#000230 – 4 de Julho de 2020
The Purge é uma história cruel. Falo do primeiro filme, já que os seguintes não acrescentam nada. A premissa é simples. Nos EUA, há uma noite em que todas as leis são suspensas. Durante exatamente 12 horas, nenhum ato será punido pela lei.
Durante o Maio de 68, foi repetido o slogan “é proibido proibir”, com uma certa ternura irónica. A frase é muito eficaz, precisamente por ser um paradoxo. Ao tentarmos levá-la a sério, auto-destrói-se, demonstrando precisamente a impossibilidade de proibir. Este é um exemplo de uma forma de humor subversivo.
O que é perturbador em The Purge é que a ausência de lei é transformada numa obrigação. A suspensão da polícia e dos tribunais, de todo o aparato legal não significa nem inspira liberdade. De certa forma é um reverso violento da máxima “é proibido proibir”. A Purga a que se refere o título do filme, é um direito constitucional naquela América distópica ficcional. Todos os americanos têm, naquela história, o “god given right” de expurgar os seus impulsos mais violentos. A consequência é bizarra, embora confirme o nosso pior pessimismo misantrópico.
Ao suspenderem-se os mecanismos legais do estado, uma outra lei, muito mais inescapável, afirma, sem espaço para contestação: “é obrigatória a violência”.

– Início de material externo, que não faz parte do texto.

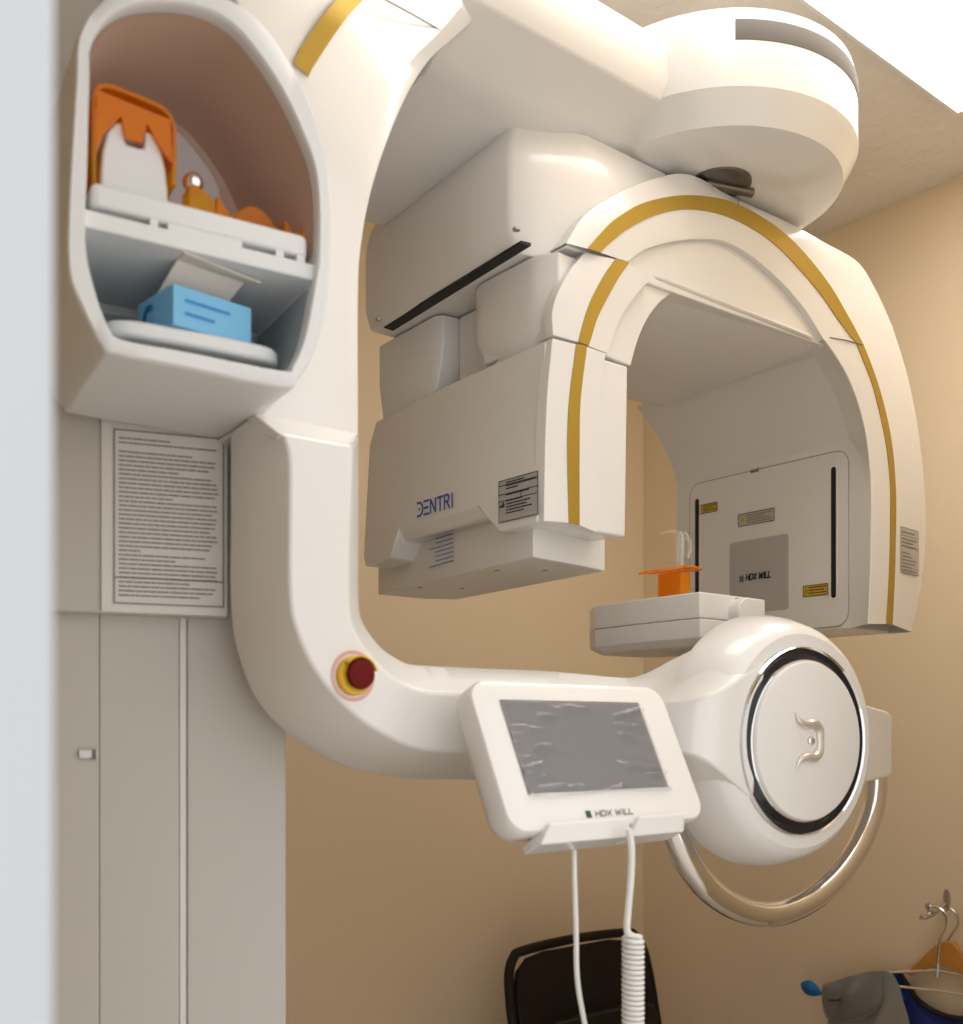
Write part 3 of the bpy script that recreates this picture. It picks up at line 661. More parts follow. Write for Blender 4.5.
# --- round housing with its cover disc
hx = Vector((math.sin(R(4.4)), math.cos(R(4.4)), 0))     # axis, pointing away from the viewer
hc = P(803, 741, V=.655)
hs = lathe('bearing_housing', hc, hx, [(0, .004), (.100, .004), (.1005, .0), (.1135, .0), (.120, .004), (.126, .012), (.1345, .034), (.139, .056), (.138, .066), (.122, .086), (0, .09)], 'white', S, n=96, smooth=28)
lathe('chrome_ring', hc, hx, [(.0995, .006), (.1005, -.003), (.0992, -.005), (.0975, -.003), (.0968, .006)], 'chrome', hs, n=96)
lathe('black_groove', hc, hx, [(.0970, .004), (.0970, -.002), (.0925, -.0005), (.0860, -.003), (.0860, .004)], 'glassblack', hs, n=96)
lathe('inner_chrome_ring', hc, hx, [(.0862, .004), (.0860, -.0050), (.0850, -.0056), (.0840, -.004), (.0840, .004)], 'chrome', hs, n=96)
dk = lathe('cover_disc', hc, hx, [(.0846, .004), (.0846, -.007), (.083, -.0095), (.080, -.0102), (0, -.0105)], 'soft', hs, n=96)
hu = Vector((math.cos(R(4.4)), -math.sin(R(4.4)), 0))
def hpt(u, z, off): return hc + hu * u + eZ * z - hx * off
# emblem: a horned letter in relief
hr = (.0862 / 80.0)
def emb(name, pts, m, wds, off=.0105, hgt=.004):
    c = crom([hpt(a_, b_, off + hgt * .3) for a_, b_ in pts], 5); bm = bmesh.new()
    n_ = len(c) - 1
    def rad(t): 
        i = t * (len(wds) - 1); a_ = int(min(i, len(wds) - 2)); return wds[a_] + (wds[a_ + 1] - wds[a_]) * (i - a_)
    tube_bm(bm, c, rad, 10); return bm_ob(name, bm, m, hs, merge=False)
emb('emblem', [(-.026, .030), (-.021, .021), (-.009, .0175), (.003, .018), (.011, .012), (.0125, 0), (.011, -.011), (.003, -.017), (-.009, -.0165), (-.019, -.020), (-.025, -.029)], 'soft_metal', [.0006, .0030, .0048, .0058, .0052, .0042, .0052, .0058, .0048, .0030, .0006])
lathe('center_screw', hpt(-.0005, 0, .0103), -hx, [(0, .003), (.0035, .003), (.0052, .001), (.0055, 0), (0, 0)], 'chrome', hs, n=20)
# cross block and chrome handle
hb = [P(850, 700, V=.735), P(888, 711, V=.735), P(893, 716, V=.735), P(892.5, 773, V=.735), P(888, 778, V=.735), P(850, 786, V=.735)]
v, f = prism_vf(hb, lambda p: Vector(p), lambda p: Vector(p) + eV * .07)
mesh_ob('handle_block', v, f, 'white', S, bevel=.004)
hp = [(876, 765), (875.5, 790), (871, 816), (858, 847), (838, 876), (812, 899), (784, 912), (760, 914), (735, 907), (712, 892), (694, 871), (681, 850), (672, 829), (664, 805)]
tube('patient_handle', crom(PL(hp, V=.765), 6), .0152, 'chrome', S, n=24)

# --- control panel
T0 = P(466, 679, V=.70); tilt = Vector((0, -math.sin(R(25.6)), -math.cos(R(25.6)))); pn = Vector((0, -math.cos(R(25.6)), math.sin(R(25.6))))
PW, PH = .242, .140
BLc = T0 + tilt * PH
cp = slab('control_panel', BLc - pn * .03, eU, -tilt, pn, PW, PH, .03, 'white', S, rad=.018, seg=8, bevel=.006, seg_b=4) if False else None
pts = rrect(PW, PH, .019, 8); cpts = (PW / 2, PH / 2)
def ring(ins, d): return [BLc + eU * (cpts[0] + (a_ - cpts[0]) * (1 - ins / cpts[0])) + (-tilt) * (cpts[1] + (b_ - cpts[1]) * (1 - ins / cpts[1])) + pn * d for a_, b_ in pts]
rg = [ring(.012, -.034), ring(.004, -.030), ring(0, -.022), ring(0, -.004), ring(.0015, -.001), ring(.005, 0)]
nn = len(pts); v = [p for r_ in rg for p in r_]; f = [list(range(nn)), list(range((len(rg) - 1) * nn, len(rg) * nn))[::-1]]
for a_ in range(len(rg) - 1):
    for i in range(nn): j = (i + 1) % nn; f.append((a_ * nn + i, a_ * nn + j, (a_ + 1) * nn + j, (a_ + 1) * nn + i))
cp = mesh_ob('control_panel', v, f, 'white', S, smooth=40)
def cpp(x, y):      # point of the tilted face on a sight line
    t = (x - CX) / F; ray = Vector((SN * t + CS, SN - CS * t, (HY - y) / F)); o_ = Vector((0, 0, CAMZ)); k = (BLc - o_).dot(pn) / ray.dot(pn); return o_ + ray * k
s0, s1, s2 = cpp(529, 794), cpp(668, 790), cpp(496.5, 701)
sw, shh = (s1 - s0).dot(eU), (s2 - s0).dot(-tilt)
O_ = s0
slab('screen', O_ - pn * .001, eU, -tilt, pn, sw, shh, .0016, 'screen', cp)
bm = bmesh.new(); ew = .0022
strokes_bm(bm, [[(0, shh), (sw, shh)], [(sw, shh), (sw, 0)], [(0, 0), (0, shh)]], O_ + pn * .0004, eU, -tilt, pn, .0022); bm_ob('screen_gasket', bm, 'seam', cp, smooth=0)
# protective film, wrinkled
bm = bmesh.new(); NX, NY = 60, 40; g = []
def wr(u, v_):
    h_ = 0
    for cx_, cy_, sx_, sy_, a_, am in WR:
        du, dv = u - cx_, v_ - cy_; c1, s1_ = math.cos(a_), math.sin(a_); x_ = (du * c1 + dv * s1_) / sx_; y_ = (-du * s1_ + dv * c1) / sy_
        h_ += am * math.exp(-(x_ * x_ + y_ * y_))
    return h_
WR = []
for _ in range(46):
    e = random.random(); u = random.choice([random.uniform(.02, .30), random.uniform(.72, .98), random.random()]); v_ = random.random()
    if .35 < u < .7 and .15 < v_ < .8: v_ = random.choice([.06, .93])
    WR.append((u, v_, random.uniform(.04, .14), random.uniform(.008, .022), random.uniform(-.5, .4), random.uniform(.0016, .0045)))
for j in range(NY + 1):
    for i in range(NX + 1):
        u, v_ = i / NX, j / NY; ed = -.05 if j == 0 else 0
        g.append(bm.verts.new(O_ + eU * (u * (sw + .004) - .001) + (-tilt) * ((v_ * 1.04 - .05 - (.01 * math.sin(9 * u) if j == 0 else 0)) * shh) + pn * (.0016 + wr(u, v_) + (.0022 * abs(math.sin(5 * u + 1)) if j < 2 else 0))))
for j in range(NY):
    for i in range(NX): k = j * (NX + 1) + i; bm.faces.new((g[k], g[k + 1], g[k + NX + 2], g[k + NX + 1]))
bm_ob('protective_film', bm, 'film', cp, smooth=180, merge=False)
b0 = cpp(596, 816.5); lettering('brand_lettering', 'HDX WILL', b0, eU, -tilt, pn, .0048, 'greyp', cp, wd=.26, slant=.2, fit=.047)
b1 = cpp(587, 818); slab('brand_mark', b1, eU, -tilt, pn, .0062, .0065, .0004, 'green', cp, rad=.0008)
# cord holder: two folded lips under the panel
for x0_, x1_ in ((548, 628), (640, 684)):
    p0, p1 = cpp(x0_, 835), cpp(x1_, 829)
    u0, u1 = p0.x, p1.x; base = BLc + tilt * .001
    prof = [(-.004, .006), (.006, .006), (.0065, .004), (-.001, -.010), (-.024, -.010), (-.024, -.004)]
    v, f = prism_vf(prof, lambda p: Vector((u0 + (.012 if p[1] < 0 else 0) * 0 - (.010 if p[1] < 0 else 0), 0, 0)) + (base - eU * base.x) + pn * p[0] + (-tilt) * p[1],
                    lambda p: Vector((u1, 0, 0)) + (base - eU * base.x) + pn * p[0] + (-tilt) * p[1])
    mesh_ob('cord_holder', v, f, 'white', cp, bevel=.001)
prismU('panel_bracket', [(.71, 1.30), (.76, 1.33), (.76, 1.26), (.70, 1.25)], T0.x + .05, T0.x + .18, 'soft', cp, bevel=.003)

# ================================================================ cords
pts = [P(574, 850, V=.66), P(574.5, 880, V=.66), P(576, 930, V=.662), P(577, 975, V=.665), P(582, 1010, V=.668), P(590, 1045, V=.67), P(604, 1090, V=.675), P(622, 1110, V=.68)]
tag(tube('thin_cord', crom(pts, 8), .0024, 'cord', n=10), 'thin straight white cord hanging from the control panel, left of the coiled one', 'cord')
cc = thing('coiled_cord', 'white coiled hand switch cord hanging from the lip under the control panel', 'cord', P(632, 1100, V=.632))
pts = [P(629, 829, V=.625), P(631.5, 850, V=.625), P(630.5, 880, V=.627), P(628, 910, V=.63), P(627, 930, V=.632), P(632, 936, V=.632), P(640, 938, V=.632)]
tube('straight_lead', crom(pts, 6), .0032, 'cord', cc, n=10)
top = P(633, 937, V=.632); bot = P(633, 1110, V=.632); turns = 34; hp = []
for i in range(turns * 16 + 1):
    a_ = 2 * math.pi * i / 16; k = i / (turns * 16); c = top.lerp(bot, k); hp.append(c + Vector((math.cos(a_) * .0082, math.sin(a_) * .0082, 0)))
tube('coil', hp, .0021, 'cord', cc, n=6)

# ================================================================ chin cup on the platform
cz = zc1
cup = thing('chin_cup', 'translucent orange chin cup with clear bite stick, on the scanner platform', 'chin rest', (1.03, .90, cz))
cpc = P(672, 592, Z=cz + .004); cu, cv = 0, 0
ctr2 = P(671, 580, V=.905); cu, cv = ctr2.x, ctr2.y
zf = P(671, 572, V=.905).z
bw = (P(694, 580, V=.905).x - P(656, 580, V=.905).x) / 2
uc = (P(694, 580, V=.905).x + P(656, 580, V=.905).x) / 2
bw = .0095; uc += .006
body = [(uc - bw, .895), (uc + bw, .895), (uc + bw, .93), (uc - bw, .93)]
WT = .0022
cb = bmesh.new()
for lo, hi in (((uc - bw, .893), (uc + bw, .893 + WT)), ((uc - bw, .93), (uc + bw, .93 + WT)), ((uc - bw, .893 + WT), (uc - bw + WT, .93)), ((uc + bw - WT, .893 + WT), (uc + bw, .93))):
    bxm(cb, (*lo, cz), (*hi, zf))
bm_ob('cup_body', cb, 'amber', cup, merge=False, bevel=.0006)
fl = crom([Vector((a_, b_, 0)) for a_, b_ in ((uc - .044, .925), (uc - .035, .898), (uc - .012, .884), (uc + .012, .882), (uc + .028, .890), (uc + .030, .915), (uc + .022, .938), (uc - .01, .948), (uc - .034, .943))], 5, True)
nf = len(fl); fz = lambda p: zf + .004 - max(0, (uc - .01 - p.x)) * .22
v = [Vector((p.x, p.y, fz(p))) for p in fl] + [Vector((p.x, p.y, fz(p) + .0032)) for p in fl]
f = [list(range(nf))[::-1], list(range(nf, 2 * nf))] + [(i, (i + 1) % nf, nf + (i + 1) % nf, nf + i) for i in range(nf)]
mesh_ob('cup_flange', v, f, 'orange', cup, bevel=.0008)
bs = [P(680, 572, V=.91), P(680, 555, V=.91), P(680.5, 540, V=.91), P(679, 533, V=.91), P(673, 531, V=.91), P(664, 533, V=.91)]
bt = crom(bs, 6)
w1 = .006
L1 = [p + Vector((-w1 * .5, -.004, 0)) for p in bt]; L2 = [p + Vector((w1 * .5, -.004, 0)) for p in bt]; L3 = [p + Vector((w1 * .5, .004, 0)) for p in bt]; L4 = [p + Vector((-w1 * .5, .004, 0)) for p in bt]
loft('bite_stick', [L1, L2, L3, L4], 'clear', cup, bevel=.001)
rb_ = crom(PL([(688, 558), (690, 550), (689, 540), (684, 532)], V=.912), 5)
loft('bite_rib', [[p + Vector((-.0015, -.002, 0)) for p in rb_], [p + Vector((.0015, -.002, 0)) for p in rb_], [p + Vector((.0015, .002, 0)) for p in rb_], [p + Vector((-.0015, .002, 0)) for p in rb_]], 'clear', cup)

# ================================================================ things in the pod
TURN = (Vector((.33, .72, 0)), R(-7.5)); SEEN = set(WL)
def onV(x, V): return P(x, 0, V=V).x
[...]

Ao ver o filme, choquei-me com isto. Quando nenhuma lei nos persegue, à partida seríamos (legalmente) livres para milhões de coisas. Também aqui há tautologia, a lei, pela sua ausência, instaura um tipo muito específico de liberdade. É como se para ser livres, primeiro tivéssemos que ser agrilhoados e só ao nos retirarem os grilhões nos fosse legítimo falar de liberdade. Mesmo que esta premissa fizesse sentido, a obrigação em relação à vingança e à violência é desconcertante. Este filme deixa-me cheio de dúvidas, ao contrário da reação que parece ser normal nos espectadores que o vêem como uma demonstração direta de como, debaixo das convenções e das leis que temos em comum, somos lobos uns dos outros, animais patologicamente interessados da destruição uns dos outros.
Desde 2013 que continuo com dúvidas, não sei o que pensar. Não ajuda o facto de o filme se ter tornado num “franchise” com muito sucesso, com quatro sequelas e mais uma em produção e com uma série de televisão. A premissa, que me pareceria esgotada numa curta-metragem, dá pano para manchas de sangue. Há um prazer mórbido, nos espetadores, em verem este cenário do predação e massacre a ser concretizado no ecrã.